** Start of MATERIAL **

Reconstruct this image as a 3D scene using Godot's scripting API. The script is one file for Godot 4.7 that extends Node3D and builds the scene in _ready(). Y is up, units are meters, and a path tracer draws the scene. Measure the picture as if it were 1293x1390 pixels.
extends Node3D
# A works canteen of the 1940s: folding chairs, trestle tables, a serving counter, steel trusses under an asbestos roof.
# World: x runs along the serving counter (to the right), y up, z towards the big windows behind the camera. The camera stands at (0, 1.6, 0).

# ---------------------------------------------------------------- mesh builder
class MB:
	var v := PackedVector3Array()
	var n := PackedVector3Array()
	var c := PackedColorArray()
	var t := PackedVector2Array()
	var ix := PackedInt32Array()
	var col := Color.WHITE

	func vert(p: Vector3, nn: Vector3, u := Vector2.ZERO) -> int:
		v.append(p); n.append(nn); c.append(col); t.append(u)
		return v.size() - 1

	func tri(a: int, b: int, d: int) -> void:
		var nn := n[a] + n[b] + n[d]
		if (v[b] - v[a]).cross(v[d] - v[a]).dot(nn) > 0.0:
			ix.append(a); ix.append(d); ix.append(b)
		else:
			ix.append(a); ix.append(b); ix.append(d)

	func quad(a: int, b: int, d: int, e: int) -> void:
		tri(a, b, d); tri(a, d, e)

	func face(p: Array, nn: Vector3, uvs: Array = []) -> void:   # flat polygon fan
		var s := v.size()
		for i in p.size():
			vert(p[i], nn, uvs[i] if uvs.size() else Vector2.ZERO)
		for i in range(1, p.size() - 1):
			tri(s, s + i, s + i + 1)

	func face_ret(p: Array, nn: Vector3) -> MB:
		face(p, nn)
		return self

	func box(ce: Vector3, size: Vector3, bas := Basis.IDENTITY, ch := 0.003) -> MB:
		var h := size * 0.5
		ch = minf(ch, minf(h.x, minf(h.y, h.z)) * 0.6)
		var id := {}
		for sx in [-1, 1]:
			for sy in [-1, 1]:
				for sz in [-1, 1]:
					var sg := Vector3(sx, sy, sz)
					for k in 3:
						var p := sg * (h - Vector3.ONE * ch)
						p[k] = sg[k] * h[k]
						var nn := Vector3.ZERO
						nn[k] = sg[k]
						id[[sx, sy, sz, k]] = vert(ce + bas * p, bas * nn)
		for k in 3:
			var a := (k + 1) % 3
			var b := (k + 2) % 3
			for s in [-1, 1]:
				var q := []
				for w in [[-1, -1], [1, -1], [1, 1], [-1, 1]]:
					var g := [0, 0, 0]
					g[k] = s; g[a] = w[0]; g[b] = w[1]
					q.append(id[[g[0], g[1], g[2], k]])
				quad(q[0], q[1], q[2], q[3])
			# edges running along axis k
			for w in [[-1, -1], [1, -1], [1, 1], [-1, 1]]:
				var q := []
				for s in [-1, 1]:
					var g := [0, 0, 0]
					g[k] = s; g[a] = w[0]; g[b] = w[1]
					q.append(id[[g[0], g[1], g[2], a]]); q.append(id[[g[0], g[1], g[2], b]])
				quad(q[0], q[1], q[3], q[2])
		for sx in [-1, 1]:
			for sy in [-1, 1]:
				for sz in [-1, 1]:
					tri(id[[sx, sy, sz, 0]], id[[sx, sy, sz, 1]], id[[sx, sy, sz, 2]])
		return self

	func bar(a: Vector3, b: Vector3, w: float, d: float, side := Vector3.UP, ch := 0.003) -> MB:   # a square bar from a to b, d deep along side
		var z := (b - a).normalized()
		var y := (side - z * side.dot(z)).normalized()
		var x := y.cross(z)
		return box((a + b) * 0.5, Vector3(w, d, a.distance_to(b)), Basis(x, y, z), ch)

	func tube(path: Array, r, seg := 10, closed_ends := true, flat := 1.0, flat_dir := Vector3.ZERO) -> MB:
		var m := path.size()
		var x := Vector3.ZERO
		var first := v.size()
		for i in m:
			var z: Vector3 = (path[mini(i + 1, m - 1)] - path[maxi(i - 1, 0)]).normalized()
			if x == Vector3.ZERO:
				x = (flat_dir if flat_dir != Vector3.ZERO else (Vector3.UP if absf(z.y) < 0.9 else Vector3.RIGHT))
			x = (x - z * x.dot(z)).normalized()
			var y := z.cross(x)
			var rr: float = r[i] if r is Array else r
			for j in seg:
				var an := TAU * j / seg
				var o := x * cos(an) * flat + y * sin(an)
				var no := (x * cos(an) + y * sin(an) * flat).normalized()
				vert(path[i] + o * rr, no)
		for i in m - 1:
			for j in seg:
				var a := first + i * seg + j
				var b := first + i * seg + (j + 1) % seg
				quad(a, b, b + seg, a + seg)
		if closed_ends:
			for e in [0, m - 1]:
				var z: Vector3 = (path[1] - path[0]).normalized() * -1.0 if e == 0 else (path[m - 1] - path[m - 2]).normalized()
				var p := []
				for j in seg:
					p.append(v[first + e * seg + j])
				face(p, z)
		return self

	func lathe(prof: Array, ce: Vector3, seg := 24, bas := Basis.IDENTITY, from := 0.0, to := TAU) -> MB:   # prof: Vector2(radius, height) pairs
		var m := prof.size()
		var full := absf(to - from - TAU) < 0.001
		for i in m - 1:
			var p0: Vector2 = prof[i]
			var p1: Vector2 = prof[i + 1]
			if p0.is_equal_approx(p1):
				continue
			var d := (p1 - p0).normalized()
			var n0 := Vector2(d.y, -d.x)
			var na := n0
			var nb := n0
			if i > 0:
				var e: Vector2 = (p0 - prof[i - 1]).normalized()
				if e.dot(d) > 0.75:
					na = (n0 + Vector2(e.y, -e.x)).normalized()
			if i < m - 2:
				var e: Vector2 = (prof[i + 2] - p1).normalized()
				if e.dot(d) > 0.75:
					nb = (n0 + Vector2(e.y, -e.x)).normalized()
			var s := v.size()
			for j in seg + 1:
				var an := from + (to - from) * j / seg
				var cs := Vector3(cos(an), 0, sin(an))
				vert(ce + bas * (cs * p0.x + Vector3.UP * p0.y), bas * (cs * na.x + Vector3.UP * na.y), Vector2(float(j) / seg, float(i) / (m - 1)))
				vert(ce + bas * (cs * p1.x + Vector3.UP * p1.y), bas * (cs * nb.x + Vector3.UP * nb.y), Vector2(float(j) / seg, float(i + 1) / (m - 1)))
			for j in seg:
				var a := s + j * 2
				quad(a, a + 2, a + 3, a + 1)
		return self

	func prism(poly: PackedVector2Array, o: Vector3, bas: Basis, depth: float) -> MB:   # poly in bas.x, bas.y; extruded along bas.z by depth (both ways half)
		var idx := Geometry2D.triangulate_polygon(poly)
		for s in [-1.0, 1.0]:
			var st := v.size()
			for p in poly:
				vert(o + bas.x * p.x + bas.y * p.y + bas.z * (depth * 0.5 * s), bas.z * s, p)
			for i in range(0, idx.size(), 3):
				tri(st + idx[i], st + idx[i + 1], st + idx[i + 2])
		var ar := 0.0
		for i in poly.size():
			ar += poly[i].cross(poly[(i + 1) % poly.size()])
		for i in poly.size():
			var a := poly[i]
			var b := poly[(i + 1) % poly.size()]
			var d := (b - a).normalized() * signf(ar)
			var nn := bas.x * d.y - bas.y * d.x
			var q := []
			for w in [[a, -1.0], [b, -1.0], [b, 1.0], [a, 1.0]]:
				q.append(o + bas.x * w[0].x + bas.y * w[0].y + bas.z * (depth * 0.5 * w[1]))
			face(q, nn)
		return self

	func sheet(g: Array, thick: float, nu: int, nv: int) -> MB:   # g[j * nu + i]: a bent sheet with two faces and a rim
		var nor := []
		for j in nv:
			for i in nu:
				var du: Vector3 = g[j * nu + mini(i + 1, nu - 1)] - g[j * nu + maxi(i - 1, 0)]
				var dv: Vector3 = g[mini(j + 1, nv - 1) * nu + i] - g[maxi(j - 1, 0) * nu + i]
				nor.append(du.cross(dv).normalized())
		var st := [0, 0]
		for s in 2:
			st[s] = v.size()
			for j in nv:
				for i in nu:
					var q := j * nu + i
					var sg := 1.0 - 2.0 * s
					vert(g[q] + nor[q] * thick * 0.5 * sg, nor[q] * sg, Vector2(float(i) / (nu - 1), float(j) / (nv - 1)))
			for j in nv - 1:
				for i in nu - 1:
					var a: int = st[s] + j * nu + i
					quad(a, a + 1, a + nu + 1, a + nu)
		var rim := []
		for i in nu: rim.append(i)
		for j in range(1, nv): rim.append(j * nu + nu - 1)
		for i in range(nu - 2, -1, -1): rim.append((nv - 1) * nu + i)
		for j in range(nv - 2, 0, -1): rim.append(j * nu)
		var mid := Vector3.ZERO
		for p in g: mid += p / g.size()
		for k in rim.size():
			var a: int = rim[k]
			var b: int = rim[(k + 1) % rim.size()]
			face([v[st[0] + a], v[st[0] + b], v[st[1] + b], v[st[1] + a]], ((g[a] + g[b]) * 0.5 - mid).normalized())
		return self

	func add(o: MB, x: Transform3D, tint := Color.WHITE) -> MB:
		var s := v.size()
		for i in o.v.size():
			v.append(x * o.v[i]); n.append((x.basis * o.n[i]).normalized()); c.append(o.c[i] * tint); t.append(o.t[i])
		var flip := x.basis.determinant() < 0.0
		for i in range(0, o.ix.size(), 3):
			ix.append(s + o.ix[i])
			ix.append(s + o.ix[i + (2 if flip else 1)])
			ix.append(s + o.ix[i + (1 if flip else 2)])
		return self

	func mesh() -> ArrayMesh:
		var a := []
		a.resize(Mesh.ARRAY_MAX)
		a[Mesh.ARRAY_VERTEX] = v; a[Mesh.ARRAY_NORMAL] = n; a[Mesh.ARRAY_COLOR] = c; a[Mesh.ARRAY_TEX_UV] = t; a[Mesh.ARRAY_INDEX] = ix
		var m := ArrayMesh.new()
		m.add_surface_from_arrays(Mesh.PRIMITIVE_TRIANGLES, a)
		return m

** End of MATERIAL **

• _STATED PROBLEM_:
Write out, unaltered, the lines from the opening of the listing through the line that includes "tri(a, b, d); tri(a, d, e)".

• _SOLUTION FOR THIS TASK_:
Reconstruct this image as a 3D scene using Godot's scripting API. The script is one file for Godot 4.7 that extends Node3D and builds the scene in _ready(). Y is up, units are meters, and a path tracer draws the scene. Measure the picture as if it were 1293x1390 pixels.
extends Node3D
# A works canteen of the 1940s: folding chairs, trestle tables, a serving counter, steel trusses under an asbestos roof.
# World: x runs along the serving counter (to the right), y up, z towards the big windows behind the camera. The camera stands at (0, 1.6, 0).

# ---------------------------------------------------------------- mesh builder
class MB:
	var v := PackedVector3Array()
	var n := PackedVector3Array()
	var c := PackedColorArray()
	var t := PackedVector2Array()
	var ix := PackedInt32Array()
	var col := Color.WHITE

	func vert(p: Vector3, nn: Vector3, u := Vector2.ZERO) -> int:
		v.append(p); n.append(nn); c.append(col); t.append(u)
		return v.size() - 1

	func tri(a: int, b: int, d: int) -> void:
		var nn := n[a] + n[b] + n[d]
		if (v[b] - v[a]).cross(v[d] - v[a]).dot(nn) > 0.0:
			ix.append(a); ix.append(d); ix.append(b)
		else:
			ix.append(a); ix.append(b); ix.append(d)

	func quad(a: int, b: int, d: int, e: int) -> void:
		tri(a, b, d); tri(a, d, e)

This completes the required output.